MANILA, Philippines — Indonesia-based ridesharing company Go-Jek is seeking to enter the Philippines’ transport network vehicle service market and challenge Grab, just weeks after Uber departed from Southeast Asia.
According to a report by DZMM radio on Tuesday, the Land Transportation Franchising and Regulatory Board, or LTFRB, had a meeting with Go-Jek officials who “signified their intention” to have a bite of the Philippines’ ride-hailing market.
Go-Jek also recently posted job openings on Kalibrr, an online recruitment platform based in the Philippines.
Established in 2010, Go-Jek provides a wide-range of services including transportation, logistics, mobile payments and food delivery, among others.

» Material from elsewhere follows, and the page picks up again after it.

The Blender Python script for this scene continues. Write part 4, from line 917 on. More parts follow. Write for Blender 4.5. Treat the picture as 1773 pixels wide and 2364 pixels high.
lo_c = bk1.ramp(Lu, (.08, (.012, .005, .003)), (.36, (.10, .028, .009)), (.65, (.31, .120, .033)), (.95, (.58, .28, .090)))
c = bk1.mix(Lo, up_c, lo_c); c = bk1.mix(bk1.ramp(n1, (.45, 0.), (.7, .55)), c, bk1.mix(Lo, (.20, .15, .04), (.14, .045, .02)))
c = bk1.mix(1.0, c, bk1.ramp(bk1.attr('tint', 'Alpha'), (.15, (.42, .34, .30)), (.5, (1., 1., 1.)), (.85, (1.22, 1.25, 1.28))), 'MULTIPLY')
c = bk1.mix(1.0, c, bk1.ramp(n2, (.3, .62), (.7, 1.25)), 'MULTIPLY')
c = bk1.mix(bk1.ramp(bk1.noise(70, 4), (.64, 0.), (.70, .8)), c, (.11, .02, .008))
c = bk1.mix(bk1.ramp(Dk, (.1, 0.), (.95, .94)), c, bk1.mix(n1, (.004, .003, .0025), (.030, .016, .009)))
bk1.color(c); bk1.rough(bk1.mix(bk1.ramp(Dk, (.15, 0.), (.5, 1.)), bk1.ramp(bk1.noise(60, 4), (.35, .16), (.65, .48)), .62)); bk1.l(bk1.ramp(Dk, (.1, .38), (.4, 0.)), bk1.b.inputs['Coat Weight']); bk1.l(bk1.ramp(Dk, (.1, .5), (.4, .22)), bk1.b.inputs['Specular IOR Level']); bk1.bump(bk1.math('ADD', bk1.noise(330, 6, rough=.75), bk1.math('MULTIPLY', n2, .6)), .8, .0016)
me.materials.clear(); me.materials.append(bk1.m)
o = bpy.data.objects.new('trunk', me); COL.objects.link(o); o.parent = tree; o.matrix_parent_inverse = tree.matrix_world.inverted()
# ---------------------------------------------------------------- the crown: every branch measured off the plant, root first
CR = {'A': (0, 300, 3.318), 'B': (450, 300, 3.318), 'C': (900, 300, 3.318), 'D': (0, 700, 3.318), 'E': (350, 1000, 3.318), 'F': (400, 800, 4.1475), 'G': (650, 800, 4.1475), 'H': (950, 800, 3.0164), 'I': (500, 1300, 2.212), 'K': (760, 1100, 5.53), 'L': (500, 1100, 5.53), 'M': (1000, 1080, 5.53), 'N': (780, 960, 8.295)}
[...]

The company’s investors include BlackRock and Google.
News about Go-Jek’s plan to operate here came just days after the Uber mobile application went offline as part of its exit from the region. In March, Singapore-based ride-hailing firm Grab announced it bought Uber’s ridesharing and food delivery business in Southeast Asia.
Under the agreement, Uber, which invested $700 million in Southeast Asia, will get a 27.5-percent stake in the combined company and Uber CEO Khosrowshahi will join Grab's board.
The Philippine Competition Commission, which launched a review of the tie-up, estimates that Uber’s withdrawal would give Grab 93.22 percent shares of the Philippines’ ride-hailing market.
Meanwhile, the LTFRB has so far approved the accreditation of five ridesharing companies.
But the transport regulator said that while competition is “good,” the government must protect local companies amid the influx of foreign ride-hailing ventures seeking to expand their business here.